Among the educated and financially comfortable people I know, it seems to just be tribal. Boca or River.
Oh, yeah...the tribal thing,,,
I forgot about that. That's what happens when you live 32 years abroad.
"What I think is what is true", "the worst thing for an Argentinean is another Argentinean", "look at France and look at us", I should stop...
The "anticapitalist"/peroncho thing is the paternalistic "caudillo" phenomenon that never went away in Argentine history. Those are the ones that never bought into the European (or US) model because they never felt part of the continuum of out-of-their-grasp Age of Reason or Humanistic concepts.

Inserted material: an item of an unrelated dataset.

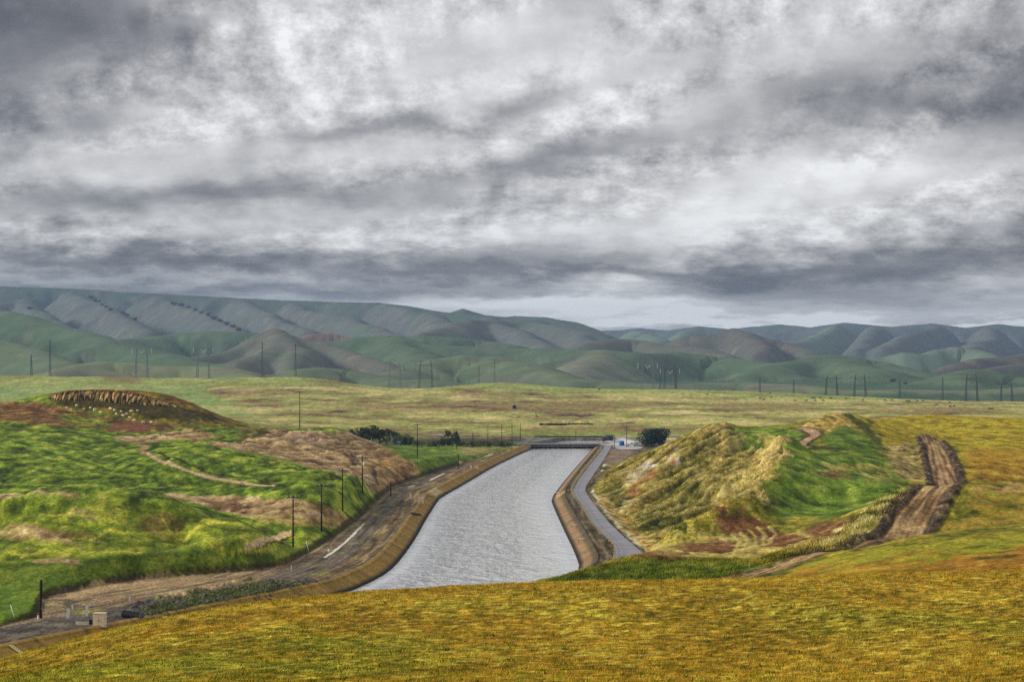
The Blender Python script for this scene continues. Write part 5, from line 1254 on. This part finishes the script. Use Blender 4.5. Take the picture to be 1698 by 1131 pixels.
# ------------------------------------------------------------------ rock ledge and boulders
M_rock = pr_mat('yellow rock', rough=.95, attr=True, var=.4, vscale=.9, bump=.8, bscale=1.2)
def ledge():
    top = [(78,658),(84,653),(96,650),(110,648),(130,646.5),(150,646),(175,647),(200,648.5),(225,653),(250,660),(275,667),(292,672)]
    hgt_ = [4, 8, 14, 17, 18, 18, 19, 20, 17, 12, 7, 3]
    n = 260; m_ = 16; u = np.linspace(0, 1, n); tx = np.interp(u, np.linspace(0, 1, 12), [t[0] for t in top]); ty = np.interp(tx, [t[0] for t in top], [t[1] for t in top]); hh = np.interp(tx, [t[0] for t in top], hgt_)
    d0 = np.array([hit(a_, b_ + c_ + 1, 780)[1] for a_, b_, c_ in zip(tx, ty, hh)]); d0 = np.convolve(np.pad(d0, 8, 'edge'), np.ones(17) / 17, 'valid')
    co = np.zeros((n, m_, 3)); cl = np.zeros((n, m_, 3))
    for j in range(m_):
        t = j / (m_ - 1)
        blk = perlin(u * 60, np.full(n, t * 1.6), 7) ; cre = 1 - np.abs(perlin(u * 34, np.full(n, t * .7), 17)) * 2.6; fine_ = perlin(u * 150, np.full(n, t * 9), 27)
        dd = d0 + t ** 1.3 * 6.0 + blk * 1.3 + np.clip(cre, 0, 1) ** 3 * 1.8 + fine_ * .5
        z = CH - ((ty + hh * (1 - t) + .5) - HY) / F * d0 + (t > .9) * fine_ * .3 - (t < .05) * 1.5
        co[:, j] = np.stack([(tx - CX) / F * d0, dd, z], -1)
        k = np.clip(.45 + blk * .9 + fine_ * .8, 0, 1)[:, None]
        cl[:, j] = np.array(S(98, 74, 42)) * (1 - k) + np.array(S(212, 180, 112)) * k
        cl[:, j] = cl[:, j] * (1 - .75 * np.clip(cre * 1.2, 0, 1)[:, None] ** 1.3)
        if t > .86: cl[:, j] = np.array(S(112, 72, 40))
    back = co[:, -1:].copy(); back[:, :, 1] += 7; back[:, :, 2] -= 2.2
    co = np.concatenate([co, back], 1); cl = np.concatenate([cl, cl[:, -1:] * 0 + np.array(S(120, 80, 44))], 1); m2 = m_ + 1
    idx = np.arange(n * m2).reshape(n, m2); q = np.stack([idx[:-1, :-1], idx[1:, :-1], idx[1:, 1:], idx[:-1, 1:]], -1).reshape(-1, 4)
    o = raw_mesh('rock_ledge', co.reshape(-1, 3), q, M_rock, cl, smooth=False); tag(o, 'long yellow-brown rock ledge with upright cracks along the crest of the left hill', 'rock ledge')
ledge()
import bmesh
def boulder_mesh(seed, s_=1.0):
    b = bmesh.new(); bmesh.ops.create_icosphere(b, subdivisions=2, radius=1.0); r_ = random.Random(seed)
    pl = [(Vector((r_.gauss(0, 1), r_.gauss(0, 1), r_.gauss(0, 1))).normalized(), r_.uniform(.55, .85)) for _ in range(9)]
    for v_ in b.verts:
        for n_, k_ in pl:
            e = v_.co.dot(n_) - k_
            if e > 0: v_.co -= n_ * e
        v_.co *= s_
    me = bpy.data.meshes.new('boulder'); b.to_mesh(me); b.free(); return me
M_bould = pr_mat('pale boulder', S(206, 192, 152), rough=.95, var=.35, vscale=1.3, bump=.6)
bms = [boulder_mesh(k) for k in range(5)]
for b_ in bms: b_.materials.append(M_bould)
BO = [(111,677),(118,680),(127,674),(140,679),(157,681),(167,684.6),(190,681),(193,687),(201,683),(210,688),(218,683),(228,682),(215,693),(223,698.5),(238,702),(251,701),(150,677),(204,690),(183,679)]
for i, (px, py) in enumerate(sorted(BO)):
    x, y, z = hit(px, py, 780); o = bpy.data.objects.new('boulder', bms[i % 5]); COL.objects.link(o); k_ = random.uniform(.45, 1.0); o.location = (x, y, z + k_ * .25); o.scale = (k_ * 1.3, k_, k_ * .8); o.rotation_euler = (random.random(), 0, random.random() * 6)
    tag(o, f'{ORD[i]} pale boulder from the left below the rock ledge', 'boulder', 'pale boulders fallen below the rock ledge')
for px, py, k_, lab, dm in [(270,1027,.55,'larger white rock at the foot of the rubble near the black pipe',290),(284,1026,.45,'smaller white rock right of its larger twin by the rubble',290),(1007,775,1.3,'big pale rock on the shoulder of the paved road below the cut',780),(1001,783,.8,'smaller pale rock on the shoulder just nearer than the big one',740)]:
    x, y, z = hit(px, py, dm); o = bpy.data.objects.new('boulder', bms[1]); COL.objects.link(o); o.location = (x, y, z + k_ * .3); o.scale = (k_ * 1.6, k_, k_ * .8); tag(o, lab, 'boulder')

# ------------------------------------------------------------------ rubble heap, weeds and grasses (uncountable stuff)
def scatter_in(poly_px, d0, d1, n, seed):
    r_ = np.random.default_rng(seed); xs = [p[0] for p in poly_px]
    px = r_.uniform(min(xs), max(xs), n * 6); d = np.sqrt(r_.uniform(d0 * d0, d1 * d1, n * 6)); z = bilin(GZ, px, d); v = HY + (CH - z) * F / d
    m = inside(px, v, poly_px); px, d, z = px[m][:n], d[m][:n], z[m][:n]; return (px - CX) / F * d, d, z, px
def rocks(n=2600):
    x, y, z, px = scatter_in([(215,1008),(265,998),(300,990),(380,975),(440,965),(520,962),(545,978),(430,1012),(250,1045)], 300, 420, n, 3)
    vs, qs_ = [], []; base = bms[0]; bv = np.array([v_.co[:] for v_ in base.vertices]); bf = np.array([p.vertices[:] for p in base.polygons]); r_ = np.random.default_rng(5)
    for i in range(len(x)):
        k = (.07 + .5 * r_.random() ** 3) * (1.6 if r_.random() < .06 else 1); a_ = r_.uniform(0, 6.28); c_, s_ = math.cos(a_), math.sin(a_); w = bv * k * np.array([1.2, 1, .7]); w = np.stack([w[:, 0] * c_ - w[:, 1] * s_, w[:, 0] * s_ + w[:, 1] * c_, w[:, 2]], -1)
        vs.append(w + np.array([x[i], y[i], z[i]])); qs_.append(bf + i * len(bv))
    o = raw_mesh('rubble', np.concatenate(vs), np.concatenate(qs_), pr_mat('dark rubble', S(84, 78, 72), var=.7, vscale=.5)); tag(o, 'dark stony rubble heaped between the gravel yard and the golden hill', None, kind='stuff')
rocks()
M_tuft = pr_mat('grass blades', rough=.9, attr=True, var=.3, vscale=.6, spec=.05)
def tufts(name, x, y, z, c, h0, w0, blades, seed, lean=.5, label=None):
    """tufts of bent blades standing on the ground"""
    r_ = np.random.default_rng(seed); n = len(x); N = n * blades
    X = np.repeat(x, blades); Y = np.repeat(y, blades); Z = np.repeat(z, blades); H0 = np.repeat(h0, blades) * r_.uniform(.5, 1.2, N); W = np.repeat(w0, blades) * r_.uniform(.6, 1.3, N); Cc = np.repeat(c, blades, axis=0) * r_.uniform(.65, 1.4, (N, 1))
    sp = H0 * .6; X = X + r_.normal(0, 1, N) * sp; Y = Y + r_.normal(0, 1, N) * sp
    a_ = r_.uniform(0, 6.28, N); dx, dy = np.cos(a_), np.sin(a_); lx = (r_.normal(.25, .5, N)) * lean * H0; ly = r_.normal(0, .5, N) * lean * H0
    v0 = np.stack([X - dx * W, Y - dy * W, Z - .03], -1); v1 = np.stack([X + dx * W, Y + dy * W, Z - .03], -1); v2 = np.stack([X + lx, Y + ly, Z + H0], -1)
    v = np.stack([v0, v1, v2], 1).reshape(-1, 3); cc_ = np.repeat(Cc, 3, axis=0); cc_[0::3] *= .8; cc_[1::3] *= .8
    o = raw_mesh(name, v, np.arange(N * 3).reshape(-1, 3), M_tuft, np.clip(cc_, 0, .75)); tag(o, label, None, kind='stuff'); return o
def gcol(px, d): return np.stack([bilin(col[..., k], px, d) for k in range(3)], -1)
def foreground_grass(n=230000):
    r_ = np.random.default_rng(9); d = 58 * (215 / 58) ** (r_.uniform(0, 1, n) ** .8); px = r_.uniform(-350, 2050, n); x = (px - CX) / F * d; keep = fbm(x / 2.5, d / 3.5, 3, 91) > r_.uniform(-.9, .25, n)
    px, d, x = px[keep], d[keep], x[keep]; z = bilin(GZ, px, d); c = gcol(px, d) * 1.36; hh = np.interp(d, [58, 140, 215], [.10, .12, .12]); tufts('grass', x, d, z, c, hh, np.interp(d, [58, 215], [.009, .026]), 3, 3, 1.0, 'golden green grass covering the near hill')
foreground_grass()
def clumps():
    r_ = np.random.default_rng(29); n = 5200; d = 62 * (185 / 62) ** (r_.uniform(0, 1, n) ** .8); px = r_.uniform(-350, 2050, n); x = (px - CX) / F * d
    k = fbm(x / 9, d / 12, 3, 191) > r_.uniform(-.5, .5, n); px, d, x = px[k], d[k], x[k]; z = bilin(GZ, px, d)
    t = r_.random((len(x), 1)); c = np.array(S(58, 72, 20)) * t + np.array(S(112, 116, 34)) * (1 - t)
    tufts('weeds', x, d, z, c, np.full(len(x), .17), np.full(len(x), .022), 9, 31, 1.1, 'low dark green weed clumps scattered through the golden grass')
clumps()
def slope_grass():
    x, y, z, px = scatter_in([(1190,703),(1214,708),(1212,745),(1290,757),(1292,800),(1250,842),(1180,872),(1095,906),(1045,880),(1030,850),(1000,815),(1005,785),(1050,762),(1100,740),(1135,722)], 455, 880, 26000, 13)
    vv = HY + (CH - z) * F / y; bare = np.zeros(len(x), bool)
    for pl in ([(1030,802),(1078,760),(1094,768),(1096,778),(1066,806),(1040,834),(1026,830)], [(1100,770),(1130,736),(1138,742),(1124,768)], [(1008,862),(1046,818),(1064,822),(1030,856)], [(980,815),(1000,815),(1046,870),(1098,904),(1066,918)]): bare |= inside(px, vv, pl)
    x, y, z, px = x[~bare], y[~bare], z[~bare], px[~bare]
    c = gcol(px, y) * .98; tufts('dry_grass', x, y, z, c, np.full(len(x), .42), np.full(len(x), .09), 3, 5, 1.2, 'long dry grass blowing on the right canal cutting')
    x, y, z, px = scatter_in([(1518,802),(1478,845),(1436,884),(1400,906),(1365,912),(1230,945),(1290,918),(1385,890),(1436,850),(1490,806)], 320, 520, 6000, 14)
    tufts('dry_grass', x, y, z, gcol(px, y) * 1.15, np.full(len(x), .8), np.full(len(x), .11), 3, 6, .9, 'pale feathery grass edging the dirt road')
    x, y, z, px = scatter_in([(870,975),(960,948),(1060,922),(1240,930),(1220,965),(900,980)], 300, 440, 9000, 15)
    tufts('green_grass', x, y, z, gcol(px, y) * 1.1, np.full(len(x), .5), np.full(len(x), .08), 3, 7, .8, 'green grass on the low bank beside the water')
    x, y, z, px = scatter_in([(230,1012),(300,992),(430,968),(540,972),(430,1012),(250,1044)], 300, 420, 1300, 16)
    tufts('weeds', x, y, z, np.tile(np.array(S(96, 112, 46)), (len(x), 1)), np.full(len(x), .55), np.full(len(x), .10), 4, 8, .8, 'green weeds growing through the rubble')
slope_grass()

# ------------------------------------------------------------------ haze: even thin air round the whole scene
def haze():
    mb = MB(); mb.box((0, 5200, 170), (16000, 13200, 420)); m = bpy.data.materials.new('thin haze'); m.use_nodes = True; T = NT(m.node_tree); T.n.clear()
    o_ = T.node('ShaderNodeOutputMaterial'); v_ = T.node('ShaderNodeVolumePrincipled'); v_.inputs['Color'].default_value = (.36, .50, .78, 1); v_.inputs['Density'].default_value = HAZE_D; v_.inputs['Anisotropy'].default_value = .2
    T.l.new(v_.outputs[0], o_.inputs['Volume']); o = mb.build('haze', m); tag(o, 'thin bluish air in front of the far hills', None, kind='stuff')
HAZE_D = 0.000062
haze()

After all, the continent was invaded and colonized by Europeans and, through the good graces of the Jesuits during the Spanish conquista, the vast majority of the overall population in Latin America are descendants of native people and their creole mix. They survived and are the overwhelming majority in that huge continent. I live in New York City and the only native people I see here are from Mexico and other Central American countries (lots of Mayan people).

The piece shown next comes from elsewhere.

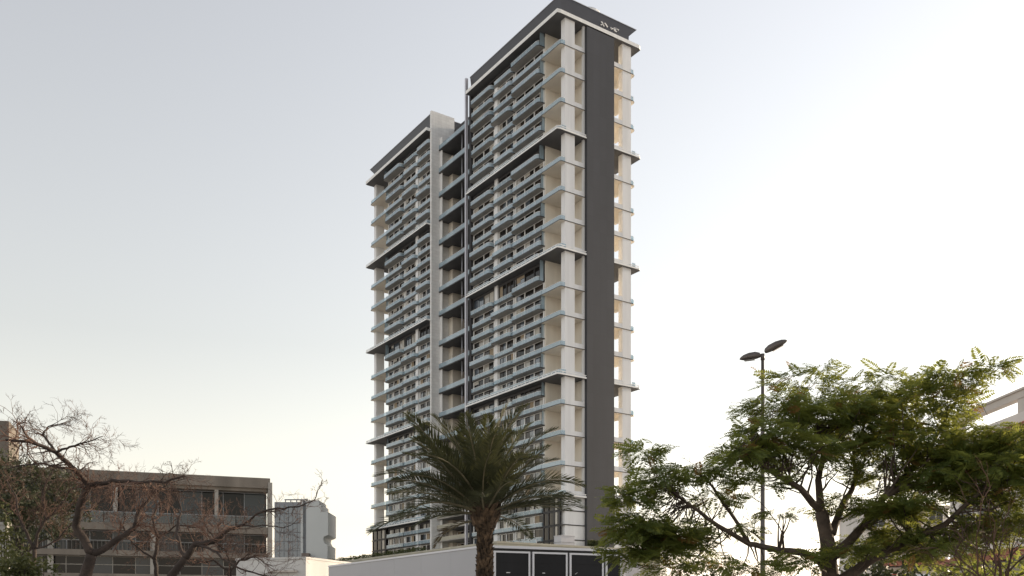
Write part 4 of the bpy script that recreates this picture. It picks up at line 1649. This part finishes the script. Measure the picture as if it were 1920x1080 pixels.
# ------------------------------------------------------------------ villas on the right
t = thing('villa', 'white villa with roof pergola and tiled roof behind the right edge of the leafy tree', 'house', (0, 0, 0))
VD = 56.0
A = at(1790, 1080, VD + 5)
B = at(1925, 1080, VD - 3)
d2 = Vector((B.x - A.x, B.y - A.y))
Lv = d2.length
t.location = (A.x, A.y, 0)
t.rotation_euler = (0, 0, math.atan2(d2.y, d2.x))
zt = at(1900, 778, VD - 2).z
b = MB()
b.box(-.6, 0, 0, Lv + 6, 9, zt - 1.2, 'villa')
b.build('wall', t)
b = MB()
b.box(-.75, -.15, zt - 1.2, Lv + 6.1, 9, zt, 'villa')
b.build('parapet', t)
b = MB()
zt2 = at(1912, 726, VD - 3).z
b.box(-.6, .1, zt2 - .42, Lv - .3, .6, zt2, 'villag')
b.box(-.7, 0, zt2, Lv - .2, .75, zt2 + .12, 'villag')
b.build('pergola_beam', t)
for x in (-.3, Lv - 1.15):
    b = MB()
    b.box(x, .15, zt, x + .7, .55, zt2 - .42, 'villag')
    b.build('pergola_post', t)


def tile_roof(parent, x0, x1, y0, z0, run, rise, nx, ny):
    b = MB()
    b.quad((x0, y0, z0 - .02), (x1, y0, z0 - .02), (x1, y0 + run, z0 + rise - .02), (x0, y0 + run, z0 + rise - .02), 'brownbox')
    r = b.build('roof', parent)
    tw_, tl = (x1 - x0) / nx, run / ny

    def tm_():
        b = MB()
        s = rise / run
        K = 5
        pr = [(-math.cos(math.pi * k / K) * tw_ * .48, math.sin(math.pi * k / K) * .09) for k in range(K + 1)]
        for k in range(K):
            a, c = pr[k], pr[k + 1]
            b.quad((a[0], 0, a[1] + .03), (c[0], 0, c[1] + .03), (c[0], tl * 1.08, c[1] + tl * 1.08 * s), (a[0], tl * 1.08, a[1] + tl * 1.08 * s), 'tile')
        return b
    me = shared(('tile', tw_, tl, rise / run), tm_)
    for i in range(nx):
        for j in range(ny):
            link('tile', me, r, (x0 + (i + .5) * tw_, y0 + j * tl, z0 + j * tl * rise / run))


tile_roof(t, Lv - 2.8, Lv + 1.2, -1.2, zt - 1.3, 1.4, .9, 14, 4)
tile_roof(t, .6, Lv + 2.0, -2.2, at(1850, 1056, VD - 3).z, 2.1, .9, 16, 5)
for (x, z) in ((.8, 7.3), (3.2, 7.3), (.8, 11.0), (3.2, 11.0)):
    b = MB()
    b.box(x, -.07, z, x + 1.2, .02, z + 1.6, 'distd')
    w = b.build('window', t)
    b = MB()
    for h in (0, 1):
        b.box(x + .06 + h * .56, -.09, z + .06, x + .58 + h * .56, -.065, z + 1.54, 'gblue')
    b.build('pane', w)

t = thing('villa', 'pale house with grey roof edge glimpsed behind the leafy tree limbs', 'house', (0, 0, 0))
VD = 72.0
A = at(1618, 1080, VD)
t.location = (A.x, A.y, 0)
t.rotation_euler = (0, 0, -.12)
wv = (1770 - 1618) * VD / F
zt = at(1660, 956, VD).z
b = MB()
b.box(0, 0, 0, wv, 8, zt, 'villa')
b.build('wall', t)
b = MB()
b.box(-.25, -.3, zt, wv + .25, 8, zt + .22, 'villag')
b.build('cornice', t)
tile_roof(t, 1.0, wv, -1.5, at(1660, 1066, VD).z, 1.45, .6, 16, 4)
for (px, py) in ((1632, 990), (1690, 988), (1735, 985), (1690, 1040)):
    x = (px - 1618) * VD / F
    z = at(px, py, VD).z
    b = MB()
    b.box(x, -.06, z, x + 1.1, .02, z + 1.3, 'frame')
    w = b.build('window', t)
    b = MB()
    for h in (0, 1):
        b.box(x + .06 + h * .51, -.08, z + .06, x + .53 + h * .51, -.055, z + 1.24, 'gblue')
    b.build('pane', w)
t = thing('signboard', 'low white signboard with red end glimpsed under the leafy tree', 'sign', tuple(at(1705, 1080, 45).xy) + (0,))
b = MB()
b.box(0, 0, 3.2, 1.0, .12, at(1700, 1076, 45).z, 'hoardf')
b.build('white_board', t)
b = MB()
b.box(-.85, 0, 3.2, -.002, .12, at(1700, 1076, 45).z, 'red')
b.build('red_board', t)
b = MB()
b.box(-.5, .13, 0, -.4, .23, 3.6, 'metal')
b.box(.6, .13, 0, .7, .23, 3.6, 'metal')
b.build('posts', t)
t = thing('gate_post', 'pale square post at the left edge of the picture', 'post', tuple(at(8, 1080, 27).xy) + (0,))
b = MB()
b.box(-.11, -.11, 0, .11, .11, at(8, 985, 27).z, 'concrete2')
b.build('shaft', t)
b = MB()
b.box(-.14, -.14, at(8, 985, 27).z, .14, .14, at(8, 985, 27).z + .08, 'concrete2')
b.build('cap', t)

I like to talk to them and ask them how they are faring in this alternative reality. It's sad to see them alone and many of them drunk during the weekends where they don't have a place to go where they could fit comfortably or they could afford. They walk like ghosts in the night.
Latin America has had so far only one democratically elected president of native origin after six centuries (!) of occupation. Evo Morales, whatever our opinion of him, is an anomaly that confirms the fact that that overwhelming majority of native people are never politically represented in those regions.